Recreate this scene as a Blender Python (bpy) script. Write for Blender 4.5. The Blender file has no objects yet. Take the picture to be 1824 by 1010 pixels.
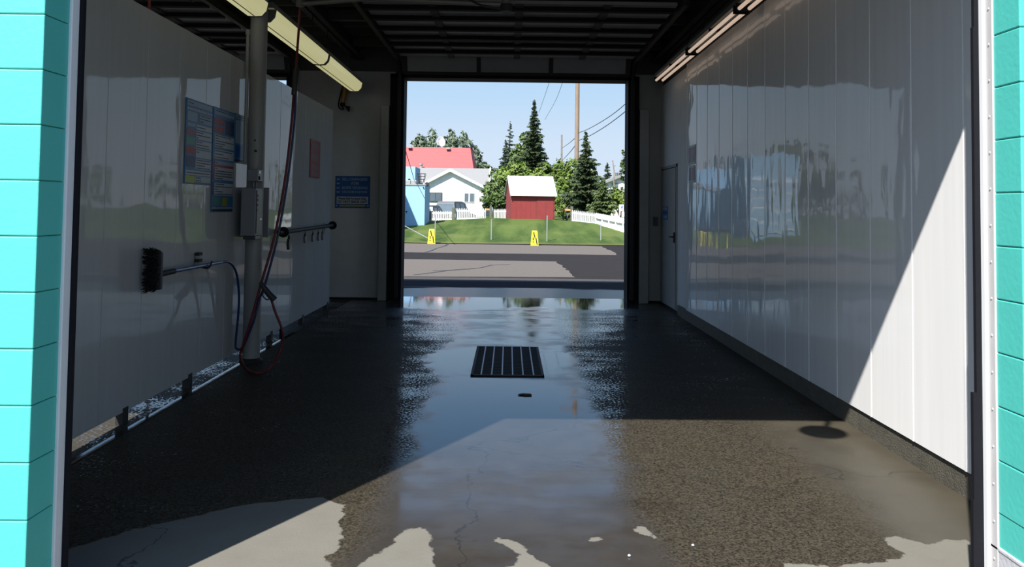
import bpy, bmesh, math, random
import numpy as np
from mathutils import Vector, Matrix, noise as mnoise
C = bpy.context.scene.collection
PI = math.pi

# ------------------------------------------------------------------ camera survey
F, PITCH, ROLL, YAW, CY, EYE = 1420.0, 0.0389, -0.0121, 0.0035, 314.9, 1.565

def at(px, py, Y):
    """point at depth Y that the photograph shows at (px, py)"""
    dx, dy = px - 912, py - CY
    a = dx * math.cos(ROLL) + dy * math.sin(ROLL)
    b = -dx * math.sin(ROLL) + dy * math.cos(ROLL)
    x, u = a / F, -b / F
    y = math.cos(PITCH) - u * math.sin(PITCH)
    z = math.sin(PITCH) + u * math.cos(PITCH)
    X = x * math.cos(YAW) + y * math.sin(YAW)
    Yr = -x * math.sin(YAW) + y * math.cos(YAW)
    t = Y / Yr
    return Vector((X * t, Y, EYE + z * t))

# ------------------------------------------------------------------ tagging
def tag(o, label=None, cat=None, group=None, kind=None):
    if label: o['label'] = label
    if cat: o['category'] = cat
    if group: o['group'] = group
    if kind: o['kind'] = kind
    return o

def empty(name, loc, label, cat, group=None):
    o = bpy.data.objects.new(name, None)
    o.empty_display_size = 0.1
    C.objects.link(o)
    o.location = loc
    return tag(o, label, cat, group)

def copy_tree(o, loc, label=None, group=None):
    r = o.copy(); C.objects.link(r); r.location = loc
    if label: r['label'] = label
    if group: r['group'] = group
    for ch in list(o.children):
        c = ch.copy(); C.objects.link(c); c.parent = r
        for g in list(ch.children):
            d = g.copy(); C.objects.link(d); d.parent = c
    return r

def origin_of(o):
    v = Vector((0, 0, 0))
    while o is not None:
        v += o.location
        o = o.parent
    return v

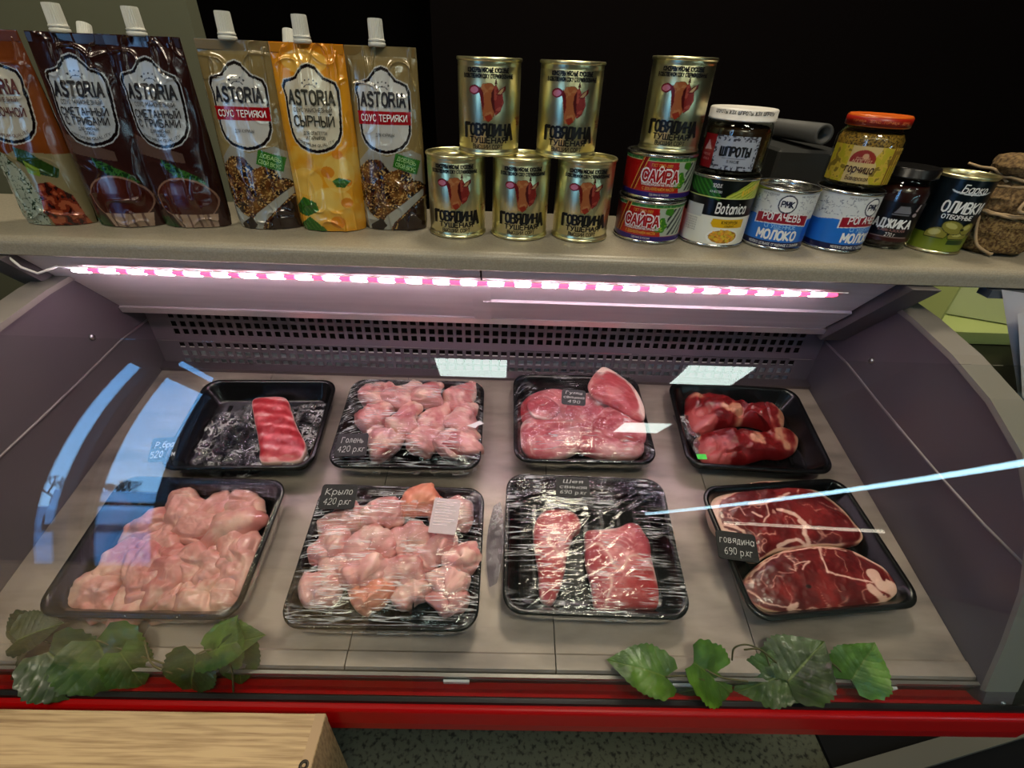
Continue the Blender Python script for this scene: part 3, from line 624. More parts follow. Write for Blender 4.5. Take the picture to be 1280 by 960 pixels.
# ---- tall gold beef cans
rB, HB = .0368, .0990
def beef_can():
    e = empty('beef_can', group='gold tins of stewed beef')
    lathe('body', [(0, .001), (rB - .004, .001), (rB - .0005, .0005), (rB, .003), (rB, .0062), (rB - .0005, .0068), (rB - .0005, .0078), (rB, .0085), (rB, .090), (rB - .0004, .0906), (rB, .0914), (rB, HB - .004)], m_gold, e, 96)
    can_ends(HB, rB, m_gold, e)
    # the printed ox head, a patch of the litho ink
    res = .5; xs = np.arange(-24, 24.1, res); ys = np.arange(34, 80.1, res); XX, YY = np.meshgrid(xs, ys, indexing='ij')
    p = Paint(XX / 1.08, YY, (0, 0, 0)); M = np.zeros(XX.shape, bool)
    def add(mm, c):
        nonlocal M
        p.fill(mm, c); M |= mm
    face = p.poly([(-6, 74), (3, 75), (9, 70), (11, 60), (8, 50), (6, 42), (1, 37), (-5, 38), (-6, 46), (-8, 58), (-9, 68)])
    nz = p.n(.16, 3)
    add(face, (0.66, 0.38, 0.22)); p.fill(face & (nz > .12), (0.72, 0.48, 0.30))
    add(p.poly([(-9, 72), (-5, 66), (-4, 54), (-5.4, 47), (-7, 58), (-10, 66)]), (0.42, 0.08, 0.06))
    ck = p.poly([(4, 68), (8, 74), (11, 68), (15, 66), (17, 56), (13, 47), (8, 43), (5, 50), (3, 58)]); add(ck, (0.50, 0.13, 0.10)); p.fill(ck & (nz > 0), (0.62, 0.26, 0.20))
    add(p.poly([(3.6, 66), (6, 70), (6.6, 56), (8, 46), (5, 50), (3, 58)]), (0.30, 0.04, 0.04))
    add(p.ell(-15, 68, 6.2, 4.6, .1), (0.50, 0.07, 0.12)); p.fill(p.ell(-15, 68, 4.6, 3.1, .1), (0.80, 0.48, 0.55))
    ear = p.poly([(8, 64), (12, 69), (19, 73), (18.5, 68), (13, 63)]); add(ear, (0.40, 0.08, 0.08)); p.fill(p.poly([(10, 65), (13, 68.5), (17, 71), (16, 67.5), (13, 64.5)]), (0.72, 0.58, 0.40))
    add(p.poly([(-4, 42), (0, 36), (5, 40), (3, 45)]), (0.58, 0.20, 0.12)); add(p.poly([(6.5, 74), (8, 80), (9.4, 74)]), (0.35, 0.2, 0.12))
    i, j = np.meshgrid(np.arange(len(xs) - 1), np.arange(len(ys) - 1), indexing='ij'); keep = M[:-1, :-1]; ny = len(ys)
    F = np.stack([i * ny + j, (i + 1) * ny + j, (i + 1) * ny + j + 1, i * ny + j + 1], -1)[keep]
    u, inv = np.unique(F, return_inverse=True); Vv = cyl(rB, 0, 0)(XX, YY).reshape(-1, 3)[u]
    o = mesh('printed_ox_head', Vv, inv.reshape(-1, 4), mat('litho_ink', vcol=True, rough=0.35, metal=0.35), e, True, p.C.reshape(-1, 3)[u]); tag(o, 'red-brown ox head print')
    it = [(text('КОНСЕРВЫ МЯСНЫЕ КУСКОВЫЕ', 4.0, 1.7, 48, cond=.8), 0, 87), (text('В СОБСТВЕННОМ СОКУ СТЕРИЛИЗОВАННЫЕ', 3.6, 1.6, 60, cond=.8), 0, 81.5),
          (text('ОВЯДИН', 11.5, 1.2, 42, cond=.62, gap=1.0), 0, 28.5), (text('Г', 14, 1.6, 6, cond=.7), -25.6, 27), (text('А', 16, 1.5, 8, cond=.7), 27, 26),
          (text('ТУШЕНАЯ', 5.8, 1.2, 44, serif=.7), 0, 17.6), (text('ВЫСШИЙ СОРТ', 4.4, 1.0, 36), 0, 10.6)]
    lettering(it, cyl(rB, 0, 0, .0006), blk, e)
    lettering([(text('МАССА НЕТТО', 2.6, .8, 15), 44, 40), (text('338 г', 4, .8, 10), 44, 35)], cyl(rB, 0, 0, .0006), ink('rust', (0.55, 0.16, 0.08)), e)
    return e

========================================

### OBJECTIVE
Retype the records above word for word, from their first line through the line containing "F, PITCH, ROLL, YAW, CY, EYE", and leave out every picture.

### RESPONSE TO THE TASK
Recreate this scene as a Blender Python (bpy) script. Write for Blender 4.5. The Blender file has no objects yet. Take the picture to be 1824 by 1010 pixels.
import bpy, bmesh, math, random
import numpy as np
from mathutils import Vector, Matrix, noise as mnoise
C = bpy.context.scene.collection
PI = math.pi

# ------------------------------------------------------------------ camera survey
F, PITCH, ROLL, YAW, CY, EYE = 1420.0, 0.0389, -0.0121, 0.0035, 314.9, 1.565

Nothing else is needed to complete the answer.